§ **INFORMATION SUPPLIED**
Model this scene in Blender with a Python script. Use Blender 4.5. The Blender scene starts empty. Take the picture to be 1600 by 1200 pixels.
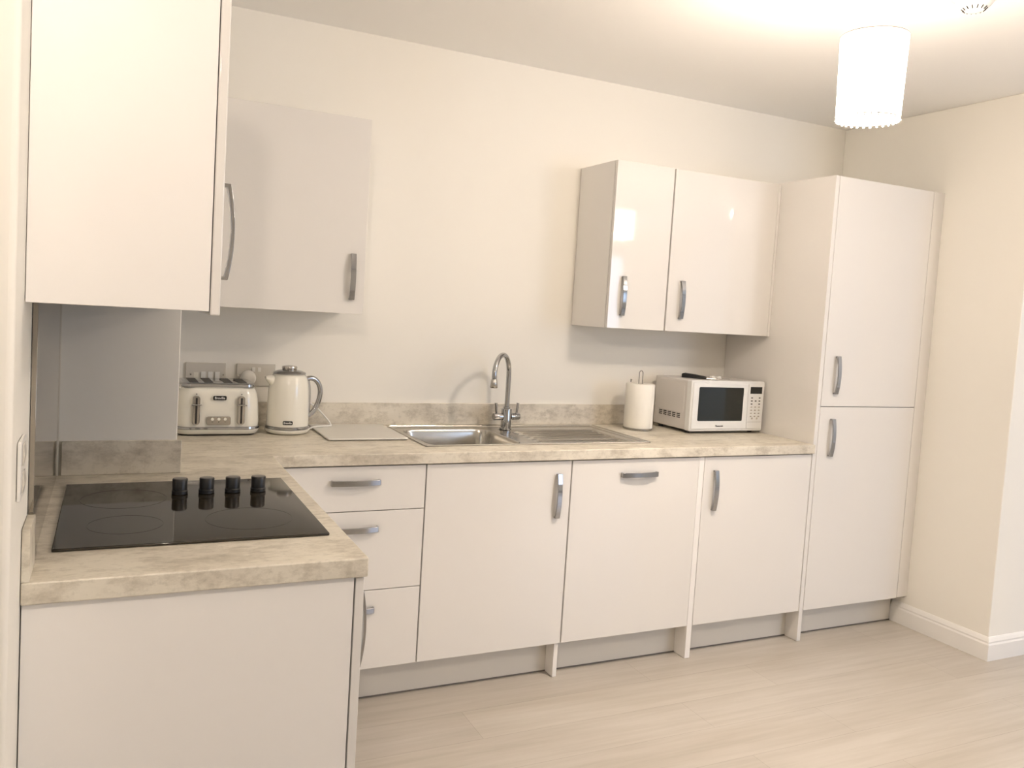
import bpy, bmesh, math, random
from mathutils import Vector, Matrix
random.seed(7)
S = bpy.context.scene
C = S.collection
PI = math.pi

# ------------------------------------------------------------ camera
cd = bpy.data.cameras.new('camera'); cam = bpy.data.objects.new('camera', cd); C.objects.link(cam)
yaw, pit, rol, F = 0.44405, -0.0657133, 0.0611395, 1297.97
f = Vector((math.sin(yaw)*math.cos(pit), math.cos(yaw)*math.cos(pit), math.sin(pit)))
r = Vector((math.cos(yaw), -math.sin(yaw), 0)); u = r.cross(f)
r2 = math.cos(rol)*r + math.sin(rol)*u; u2 = -math.sin(rol)*r + math.cos(rol)*u
M = Matrix((r2, u2, -f)).transposed().to_4x4(); M.translation = Vector((0.1281, -3.3823, 1.4315))
cam.matrix_world = M
cd.sensor_fit = 'HORIZONTAL'; cd.sensor_width = 36; cd.lens = F/1600*36
cd.shift_x = 13.72/1600; cd.shift_y = -31.56/1600; cd.clip_start = 0.02
S.camera = cam

# ------------------------------------------------------------ world, daylight, exposure
P_WIN, P_PEND, P_PEND2, P_BULB, P_SPOT = 34.0, 14.0, 14.0, 860.0, 400.0
P_INNER = 300.0          # bulb inside each semi-open drum shade, watts
LAMP = LAMP2 = LAMP3 = LAMP4 = (1.0, 0.845, 0.70)
W = bpy.data.worlds.new('world'); S.world = W; W.use_nodes = True
wn = W.node_tree.nodes; bg = wn['Background']
bg.inputs[0].default_value = (0.38, 0.55, 1.0, 1); bg.inputs[1].default_value = 1.0
pl = bpy.data.lights.new('window_daylight', 'AREA'); pl.shape = 'RECTANGLE'; pl.size = 1.6; pl.size_y = 1.3
pl.energy = P_WIN; pl.color = (0.50, 0.70, 1.0)
plo = bpy.data.objects.new('window_daylight', pl); C.objects.link(plo)
plo.location = (5.0, -5.92, 1.5); plo.rotation_euler = (PI/2, 0, 0)      # in the window opening, facing +y
S.view_settings.view_transform = 'Standard'; S.view_settings.look = 'None'
S.view_settings.gamma = 1; S.view_settings.use_curve_mapping = False
S.view_settings.exposure = 0.27
cy = S.cycles; cy.use_denoising = True; cy.max_bounces = 10; cy.diffuse_bounces = 6; cy.glossy_bounces = 5
cy.sample_clamp_indirect = 8; cy.blur_glossy = 0.0; cy.caustics_reflective = False; cy.caustics_refractive = False

# ------------------------------------------------------------ materials
def mat(name, col, rough=0.5, metal=0.0, coat=0.0, spec=0.5, emit=None, estr=0.0, trans=0.0):
    m = bpy.data.materials.new(name); m.use_nodes = True; b = m.node_tree.nodes['Principled BSDF']
    b.inputs['Base Color'].default_value = (*col, 1); b.inputs['Roughness'].default_value = rough
    b.inputs['Metallic'].default_value = metal; b.inputs['Coat Weight'].default_value = coat
    b.inputs['Coat Roughness'].default_value = 0.03; b.inputs['Specular IOR Level'].default_value = spec
    b.inputs['Transmission Weight'].default_value = trans
    if emit: b.inputs['Emission Color'].default_value = (*emit, 1); b.inputs['Emission Strength'].default_value = estr
    # every material gets a faint procedural micro-variation of its roughness
    if not emit:
        nt = m.node_tree; n = nt.nodes.new('ShaderNodeTexNoise'); n.inputs['Scale'].default_value = 9
        tc = nt.nodes.new('ShaderNodeTexCoord'); nt.links.new(tc.outputs['Object'], n.inputs['Vector'])
        mr = nt.nodes.new('ShaderNodeMapRange'); mr.inputs[3].default_value = rough*0.9; mr.inputs[4].default_value = rough*1.1
        nt.links.new(n.outputs['Fac'], mr.inputs[0]); nt.links.new(mr.outputs[0], b.inputs['Roughness'])
    return m

def mapped_noise(nt, scale, vscale, detail=6, rough=0.6, coord='Object'):
    tc = nt.nodes.new('ShaderNodeTexCoord'); mp = nt.nodes.new('ShaderNodeMapping')
    mp.inputs['Scale'].default_value = vscale; nt.links.new(tc.outputs[coord], mp.inputs['Vector'])
    n = nt.nodes.new('ShaderNodeTexNoise'); n.inputs['Scale'].default_value = scale
    n.inputs['Detail'].default_value = detail; n.inputs['Roughness'].default_value = rough
    nt.links.new(mp.outputs[0], n.inputs['Vector']); return n

def ramp(nt, src, stops):
    cr = nt.nodes.new('ShaderNodeValToRGB'); e = cr.color_ramp.elements
    while len(e) < len(stops): e.new(0.5)
    for k, (p, c) in enumerate(stops): e[k].position = p; e[k].color = (*c, 1) if len(c) == 3 else c
    nt.links.new(src, cr.inputs[0]); return cr

def mix(nt, kind, fac, a, b):
    m = nt.nodes.new('ShaderNodeMix'); m.data_type = 'RGBA'; m.blend_type = kind
    if isinstance(fac, float): m.inputs[0].default_value = fac
    else: nt.links.new(fac, m.inputs[0])
    nt.links.new(a, m.inputs[6]); nt.links.new(b, m.inputs[7]); return m.outputs[2]

def paint(name, col, bump=0.02):
    m = mat(name, col, 0.75, spec=0.25); nt = m.node_tree
    n = mapped_noise(nt, 160, (1, 1, 1), 2); b = nt.nodes.new('ShaderNodeBump'); b.inputs['Strength'].default_value = bump
    b.inputs['Distance'].default_value = 0.002; nt.links.new(n.outputs['Fac'], b.inputs['Height'])
    nt.links.new(b.outputs[0], nt.nodes['Principled BSDF'].inputs['Normal']); return m

def stone():
    m = mat('worktop laminate', (0.5, 0.5, 0.5), 0.38, spec=0.45); nt = m.node_tree; B = nt.nodes['Principled BSDF']
    n1 = mapped_noise(nt, 3.6, (1.0, 1.8, 2.2), 8, 0.62)
    n2 = mapped_noise(nt, 15, (0.85, 1.9, 1.5), 6, 0.72)
    n3 = mapped_noise(nt, 70, (1, 1.2, 1), 3, 0.6)
    c1 = ramp(nt, n1.outputs['Fac'], [(0.33, (0.59, 0.545, 0.46)), (0.52, (0.69, 0.645, 0.55)), (0.70, (0.74, 0.70, 0.605))])
    c2 = ramp(nt, n2.outputs['Fac'], [(0.34, (0.68, 0.66, 0.63)), (0.54, (1, 1, 1))])
    c3 = ramp(nt, n3.outputs['Fac'], [(0.28, (0.82, 0.82, 0.81)), (0.45, (1, 1, 1))])
    a = mix(nt, 'MULTIPLY', 1.0, c1.outputs[0], c2.outputs[0]); a = mix(nt, 'MULTIPLY', 0.8, a, c3.outputs[0])
    nt.links.new(a, B.inputs['Base Color']); return m

def oak():
    m = mat('pale oak laminate', (0.6, 0.55, 0.5), 0.33, spec=0.4); nt = m.node_tree; B = nt.nodes['Principled BSDF']
    tc = nt.nodes.new('ShaderNodeTexCoord'); br = nt.nodes.new('ShaderNodeTexBrick')
    nt.links.new(tc.outputs['Object'], br.inputs['Vector'])
    br.offset = 0.37; br.inputs['Scale'].default_value = 1.0; br.inputs['Brick Width'].default_value = 1.29
    br.inputs['Row Height'].default_value = 0.193; br.inputs['Mortar Size'].default_value = 0.0009
    br.inputs['Mortar Smooth'].default_value = 0.2; br.inputs['Bias'].default_value = 0.0
    br.inputs['Color1'].default_value = (0.52, 0.485, 0.435, 1); br.inputs['Color2'].default_value = (0.48, 0.445, 0.40, 1)
    br.inputs['Mortar'].default_value = (0.36, 0.325, 0.285, 1)
    g = mapped_noise(nt, 4, (0.45, 7.0, 1), 7, 0.6); cg = ramp(nt, g.outputs['Fac'], [(0.30, (0.86, 0.85, 0.83)), (0.60, (1, 1, 1))])
    k = mapped_noise(nt, 2.3, (0.6, 2.6, 1), 3, 0.5); ck = ramp(nt, k.outputs['Fac'], [(0.30, (0.90, 0.885, 0.86)), (0.66, (1, 1, 1))])
    a = mix(nt, 'MULTIPLY', 1.0, br.outputs['Color'], cg.outputs[0]); a = mix(nt, 'MULTIPLY', 1.0, a, ck.outputs[0])
    nt.links.new(a, B.inputs['Base Color']); return m

def brushed():
    m = mat('brushed stainless steel', (0.56, 0.54, 0.50), 0.27, 1.0); nt = m.node_tree; B = nt.nodes['Principled BSDF']
    n = mapped_noise(nt, 60, (0.4, 12, 4), 3); mr = nt.nodes.new('ShaderNodeMapRange')
    mr.inputs[3].default_value = 0.14; mr.inputs[4].default_value = 0.24
    nt.links.new(n.outputs['Fac'], mr.inputs[0]); nt.links.new(mr.outputs[0], B.inputs['Roughness']); return m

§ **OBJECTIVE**
Reproduce the material above exactly, first line through the line that contains "S.camera = cam", minus the pictures.

§ **IN RESPONSE**
Model this scene in Blender with a Python script. Use Blender 4.5. The Blender scene starts empty. Take the picture to be 1600 by 1200 pixels.
import bpy, bmesh, math, random
from mathutils import Vector, Matrix
random.seed(7)
S = bpy.context.scene
C = S.collection
PI = math.pi

# ------------------------------------------------------------ camera
cd = bpy.data.cameras.new('camera'); cam = bpy.data.objects.new('camera', cd); C.objects.link(cam)
yaw, pit, rol, F = 0.44405, -0.0657133, 0.0611395, 1297.97
f = Vector((math.sin(yaw)*math.cos(pit), math.cos(yaw)*math.cos(pit), math.sin(pit)))
r = Vector((math.cos(yaw), -math.sin(yaw), 0)); u = r.cross(f)
r2 = math.cos(rol)*r + math.sin(rol)*u; u2 = -math.sin(rol)*r + math.cos(rol)*u
M = Matrix((r2, u2, -f)).transposed().to_4x4(); M.translation = Vector((0.1281, -3.3823, 1.4315))
cam.matrix_world = M
cd.sensor_fit = 'HORIZONTAL'; cd.sensor_width = 36; cd.lens = F/1600*36
cd.shift_x = 13.72/1600; cd.shift_y = -31.56/1600; cd.clip_start = 0.02
S.camera = cam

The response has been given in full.